Man Is Charged With Killing His Father After Posting Grisly YouTube Video - The World News

Man Is Charged With Killing His Father After Posting Grisly YouTube Video

A man who posted a graphic video on YouTube in which he claimed to be holding his father’s severed head was charged with murder and abuse of a corpse early Wednesday after his father’s body was found in a Pennsylvania home, the police said.

Lt. Stephen Forman, a detective with the Middletown Township Police Department, said the man, Justin Mohn, was arrested Tuesday night. The police also confirmed that it was Mr. Mohn in the YouTube video, in which he promoted conspiratorial and anti-government views and briefly showed what he claimed was his father’s head wrapped in plastic.

The video, which has since been removed, appeared to have been filmed during the daytime and was online for about five hours, Lieutenant Forman said. He added that it had received just over 5,000 views. During the time the video was available Mr. Mohn’s subscriber count increased to eight from four, the detective said.

“From the way he was talking, you’d think he had a whole militia with thousands or hundreds of thousands of people,” Lieutenant Forman said, referring to Mr. Mohn’s small following on YouTube.

Mr. Mohn was arrested in Fort Indiantown Gap, more than 110 miles from the scene of the crime, said Chief Joseph Bartorilla of the Middletown Township Police Department. He was being held without bail, according to Lieutenant Forman.

The police said that Mr. Mohn’s mother, had called them around 7 p.m. on Tuesday and reported finding her husband dead.
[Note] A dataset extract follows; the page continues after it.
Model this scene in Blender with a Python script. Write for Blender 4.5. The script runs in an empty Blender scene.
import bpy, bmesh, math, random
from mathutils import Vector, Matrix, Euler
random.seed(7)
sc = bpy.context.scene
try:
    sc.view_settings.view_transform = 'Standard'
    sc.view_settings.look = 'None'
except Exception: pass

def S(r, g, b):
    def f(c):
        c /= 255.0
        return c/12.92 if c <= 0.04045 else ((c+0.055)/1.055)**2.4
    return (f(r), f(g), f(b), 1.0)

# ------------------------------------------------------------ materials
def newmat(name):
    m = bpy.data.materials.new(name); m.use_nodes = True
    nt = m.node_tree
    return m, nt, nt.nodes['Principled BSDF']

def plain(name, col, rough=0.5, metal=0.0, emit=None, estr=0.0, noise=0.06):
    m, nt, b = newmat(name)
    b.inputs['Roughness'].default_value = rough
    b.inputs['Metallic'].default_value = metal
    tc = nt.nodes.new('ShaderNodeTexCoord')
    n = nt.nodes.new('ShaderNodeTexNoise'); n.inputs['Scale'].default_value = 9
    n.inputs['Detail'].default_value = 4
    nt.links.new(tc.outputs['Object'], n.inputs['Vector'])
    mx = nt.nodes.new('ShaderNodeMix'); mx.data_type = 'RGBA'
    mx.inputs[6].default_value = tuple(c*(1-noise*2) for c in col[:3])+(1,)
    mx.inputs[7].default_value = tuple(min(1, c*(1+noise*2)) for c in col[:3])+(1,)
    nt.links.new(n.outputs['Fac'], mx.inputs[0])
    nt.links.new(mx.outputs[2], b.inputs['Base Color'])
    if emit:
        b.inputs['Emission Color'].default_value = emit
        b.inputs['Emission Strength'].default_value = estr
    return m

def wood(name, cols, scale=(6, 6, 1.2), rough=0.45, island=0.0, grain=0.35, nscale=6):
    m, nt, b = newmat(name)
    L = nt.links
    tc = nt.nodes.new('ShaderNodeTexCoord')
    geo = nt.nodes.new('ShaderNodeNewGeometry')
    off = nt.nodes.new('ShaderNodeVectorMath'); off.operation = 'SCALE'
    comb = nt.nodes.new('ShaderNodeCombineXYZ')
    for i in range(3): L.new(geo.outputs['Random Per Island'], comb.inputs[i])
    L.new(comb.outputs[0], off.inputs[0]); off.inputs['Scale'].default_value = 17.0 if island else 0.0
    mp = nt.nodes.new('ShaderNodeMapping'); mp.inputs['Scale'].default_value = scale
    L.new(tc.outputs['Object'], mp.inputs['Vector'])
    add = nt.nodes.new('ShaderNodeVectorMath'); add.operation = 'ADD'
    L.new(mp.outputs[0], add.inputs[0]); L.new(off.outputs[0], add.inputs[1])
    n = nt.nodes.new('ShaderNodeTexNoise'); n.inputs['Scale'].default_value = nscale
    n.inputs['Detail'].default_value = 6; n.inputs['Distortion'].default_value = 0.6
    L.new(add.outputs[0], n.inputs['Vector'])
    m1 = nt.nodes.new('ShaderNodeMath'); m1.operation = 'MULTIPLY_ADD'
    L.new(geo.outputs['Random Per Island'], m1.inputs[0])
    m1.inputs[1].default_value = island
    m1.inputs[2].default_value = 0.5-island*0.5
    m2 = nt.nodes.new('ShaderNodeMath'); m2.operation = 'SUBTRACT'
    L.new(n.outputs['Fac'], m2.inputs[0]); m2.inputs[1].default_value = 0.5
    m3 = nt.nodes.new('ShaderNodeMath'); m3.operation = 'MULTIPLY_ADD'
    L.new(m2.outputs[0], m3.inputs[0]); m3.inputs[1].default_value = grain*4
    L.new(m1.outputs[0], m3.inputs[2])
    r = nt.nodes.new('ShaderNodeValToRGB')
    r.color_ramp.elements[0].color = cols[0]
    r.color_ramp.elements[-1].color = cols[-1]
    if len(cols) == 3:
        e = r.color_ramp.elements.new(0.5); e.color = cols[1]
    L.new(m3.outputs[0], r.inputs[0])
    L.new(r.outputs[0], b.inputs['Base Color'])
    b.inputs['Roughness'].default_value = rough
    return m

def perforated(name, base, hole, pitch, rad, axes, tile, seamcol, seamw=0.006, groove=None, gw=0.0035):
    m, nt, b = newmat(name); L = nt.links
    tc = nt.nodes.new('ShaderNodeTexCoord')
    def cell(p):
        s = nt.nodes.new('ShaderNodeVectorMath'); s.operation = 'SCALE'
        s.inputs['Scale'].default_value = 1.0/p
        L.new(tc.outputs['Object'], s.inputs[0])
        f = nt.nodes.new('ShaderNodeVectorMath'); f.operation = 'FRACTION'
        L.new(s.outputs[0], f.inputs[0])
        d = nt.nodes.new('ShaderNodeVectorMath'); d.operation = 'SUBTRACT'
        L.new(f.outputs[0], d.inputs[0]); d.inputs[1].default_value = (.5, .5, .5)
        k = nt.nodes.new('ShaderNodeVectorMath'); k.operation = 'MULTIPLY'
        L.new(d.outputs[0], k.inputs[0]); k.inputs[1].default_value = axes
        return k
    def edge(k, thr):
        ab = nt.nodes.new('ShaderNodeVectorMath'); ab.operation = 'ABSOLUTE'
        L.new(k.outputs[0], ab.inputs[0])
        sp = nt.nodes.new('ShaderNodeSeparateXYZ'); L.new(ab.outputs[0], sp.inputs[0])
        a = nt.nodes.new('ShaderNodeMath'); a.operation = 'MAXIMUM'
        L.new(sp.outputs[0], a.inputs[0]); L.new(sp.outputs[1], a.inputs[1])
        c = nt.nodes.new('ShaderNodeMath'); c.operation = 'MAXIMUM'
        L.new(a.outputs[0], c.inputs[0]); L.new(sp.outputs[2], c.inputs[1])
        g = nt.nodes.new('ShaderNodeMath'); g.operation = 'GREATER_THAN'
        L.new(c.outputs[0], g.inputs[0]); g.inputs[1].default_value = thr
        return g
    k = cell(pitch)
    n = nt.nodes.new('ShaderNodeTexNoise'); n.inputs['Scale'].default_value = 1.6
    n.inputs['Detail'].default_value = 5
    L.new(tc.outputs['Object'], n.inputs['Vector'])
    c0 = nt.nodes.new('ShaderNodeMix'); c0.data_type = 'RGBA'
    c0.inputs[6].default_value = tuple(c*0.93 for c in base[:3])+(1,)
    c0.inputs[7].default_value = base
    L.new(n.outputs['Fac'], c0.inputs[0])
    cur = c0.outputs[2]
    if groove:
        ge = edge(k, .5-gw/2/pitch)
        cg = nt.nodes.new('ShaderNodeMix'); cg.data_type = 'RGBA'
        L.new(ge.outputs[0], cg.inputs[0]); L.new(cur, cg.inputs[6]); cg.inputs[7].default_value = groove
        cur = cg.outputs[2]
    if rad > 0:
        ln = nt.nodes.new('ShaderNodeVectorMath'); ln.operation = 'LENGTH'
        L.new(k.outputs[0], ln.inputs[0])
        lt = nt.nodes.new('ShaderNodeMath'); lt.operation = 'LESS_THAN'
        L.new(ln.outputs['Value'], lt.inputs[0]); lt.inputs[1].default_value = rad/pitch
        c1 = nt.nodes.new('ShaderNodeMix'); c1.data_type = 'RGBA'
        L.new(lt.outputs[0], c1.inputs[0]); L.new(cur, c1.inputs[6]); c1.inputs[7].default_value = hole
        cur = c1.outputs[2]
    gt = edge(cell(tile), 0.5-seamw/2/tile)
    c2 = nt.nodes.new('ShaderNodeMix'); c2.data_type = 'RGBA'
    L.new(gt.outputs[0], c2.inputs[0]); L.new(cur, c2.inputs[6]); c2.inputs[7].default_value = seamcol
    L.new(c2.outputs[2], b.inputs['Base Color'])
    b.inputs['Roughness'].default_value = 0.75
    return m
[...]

The police said the man was found in the bathroom of the home, in Levittown, about 20 miles northeast of Philadelphia.

On Wednesday morning, YouTube confirmed it had taken down the video because it violated the company’s graphic violence policy. It also terminated Mr. Mohn’s channel for violating its violent extremism policies.

YouTube said it was monitoring for any re-uploads of the video to prevent it from resurfacing.

YouTube videos are reviewed by a combination of humans and machines, according to the company. It’s unclear, however, how such a graphic video could stay online for five hours before being taken down, and a YouTube spokeswoman did not answer questions about why it took that long for the video to be removed.

Between July and September of last year, YouTube took down more than 10.5 million channels and more than 8.1 million videos, according to the company. More than 95 percent of the removed videos were first flagged by automated systems, according to YouTube.

YouTube’s policies prohibit graphic violence, including content that encourages people to commit violent acts or is intended to shock or disgust viewers.

It is hardly the first time that a tech company has grappled with disturbing violence or calls for violence on its platform. Over the last decade or so, tech giants have struggled to eliminate such content, along with racist and discriminatory posts.

In 2019, after an Australian man live streamed an attack on Facebook in which he killed 51 people in Christchurch, New Zealand, Facebook said it would place more restrictions on the use of its live video service.

Seven years ago, several companies — including major ones like AT&T and Johnson & Johnson — said they would stop their ads from running on YouTube over concerns that Google, which owns YouTube, wasn’t doing enough to prevent brands from appearing next to hate speech and other offensive material.